I managed to meet up with Julia, who is up from Kaohsiung on yet another training session for her company. Although she had some difficulty finding the rendezvous point, and I had to wait for her for about twenty minutes, it afforded an excellent opportunity to see just how long the spandex-tights, spike-heeled sandals and hairdo from hell woman would leave her car illegally parked in front of the glasses store as she went in with her child and the others who continued to emerge from her Mercedes like clowns at the circus. (The precise answer is unknown, as she never did come out before I left with Julia.) And I tragically failed to get a picture of her as well.
Since it was raining by that point, we ducked into the fortuitously located "Every Day Cafe", which had been recommended anyway. Nothing wrong with the food or drink there -- but the woman does seem to subscribe to the "service with a snarl" credo. Admittedly it may have been because we were laughing over the "Almighty Juice" drink selection. As appealing as the idea of trying out its powers was, we settled for more mundane beverages. The place was totally empty so there wasn't a huge rush to get out, not that the presence of other paying customers who need to sit down while consuming their order ever motivates anyone in Taiwan to get a move on.

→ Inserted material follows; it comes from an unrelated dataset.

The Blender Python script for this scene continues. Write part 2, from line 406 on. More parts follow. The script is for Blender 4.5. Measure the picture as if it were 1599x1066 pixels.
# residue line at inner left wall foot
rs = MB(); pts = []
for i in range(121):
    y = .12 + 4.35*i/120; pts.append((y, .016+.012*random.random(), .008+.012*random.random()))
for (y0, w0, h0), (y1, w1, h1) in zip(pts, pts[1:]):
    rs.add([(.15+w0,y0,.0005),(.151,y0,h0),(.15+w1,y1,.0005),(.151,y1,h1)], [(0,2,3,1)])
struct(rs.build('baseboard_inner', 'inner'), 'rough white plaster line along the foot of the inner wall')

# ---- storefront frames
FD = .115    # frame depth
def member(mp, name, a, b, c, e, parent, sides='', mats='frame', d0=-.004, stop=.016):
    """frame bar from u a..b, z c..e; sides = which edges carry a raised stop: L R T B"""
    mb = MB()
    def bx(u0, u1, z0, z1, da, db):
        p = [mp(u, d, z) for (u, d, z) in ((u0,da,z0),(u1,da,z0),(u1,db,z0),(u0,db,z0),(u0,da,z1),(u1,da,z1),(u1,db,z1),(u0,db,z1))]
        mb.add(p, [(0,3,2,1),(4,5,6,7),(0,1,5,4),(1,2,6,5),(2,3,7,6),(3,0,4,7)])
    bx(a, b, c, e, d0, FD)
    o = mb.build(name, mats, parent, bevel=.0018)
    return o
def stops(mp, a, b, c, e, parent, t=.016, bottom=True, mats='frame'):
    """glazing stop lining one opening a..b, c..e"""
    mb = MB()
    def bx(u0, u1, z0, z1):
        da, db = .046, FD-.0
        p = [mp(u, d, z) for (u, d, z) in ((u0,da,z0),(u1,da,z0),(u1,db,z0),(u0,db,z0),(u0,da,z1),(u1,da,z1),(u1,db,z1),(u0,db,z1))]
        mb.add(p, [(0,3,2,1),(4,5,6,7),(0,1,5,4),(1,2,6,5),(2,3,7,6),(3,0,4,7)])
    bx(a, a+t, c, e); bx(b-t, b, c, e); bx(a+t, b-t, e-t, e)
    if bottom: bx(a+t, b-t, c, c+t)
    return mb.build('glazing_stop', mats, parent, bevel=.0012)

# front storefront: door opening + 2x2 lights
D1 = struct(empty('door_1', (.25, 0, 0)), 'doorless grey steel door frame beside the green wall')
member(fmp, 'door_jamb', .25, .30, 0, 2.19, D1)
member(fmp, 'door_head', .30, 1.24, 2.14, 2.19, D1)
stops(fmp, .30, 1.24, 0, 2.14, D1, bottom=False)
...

After awhile we decided to go over and bother Chris, who was predictably working at his favorite spot outside the Lumiere Cafe.

The prices are rather high at this fine establishment, but it is still Chris' workplace of choice, probably because of the outdoor seating and the free internet. Julia read some books, I did some drawing and Chris droned on (he uses voice input) about smoking prevention plans in Taiwan. We then decided to eat hotpot, not really because the weather is a bit cool but more because Julia and I generally eat hotpot when I can talk her into it. The problem was that there were no hotpot restaurants in the area of the cafe. The one we had formerly gone to all the time is now gone, along with the venerable tiebanshao shop next door. We eventually settled on the one on Roosevelt Rd. by Pucheng St. and Julia and I jumped into a cab to beat Chris and his bicycle there (but only by a nose).

Hotpot used to be a group thing where you had one big conical vessel in the middle of a round table with a heat source under it, and everyone dropped bits of food into the boiling broth to cook their own, picking things out with chopsticks. The thing these days is the Japanese individual hotpots called "shabu shabu". You get a big plate with all sorts of things on it -- several types of cabbage, bits of beancurd stuff, vegetables, mushrooms, a slice of ginger -- and order some sort of meat to go with it. Usually it's thin-sliced chicken or beef. I am a great aficionado of fish dumpings, so I got two sets of those to go with my shabu shabu (and a good thing it was, too, as Chris managed to dump fully half of them into his pot in his attempt to take two or three. Claims it was an accident. Yeah, right. With fishy dumplings there are no accidents of that kind.)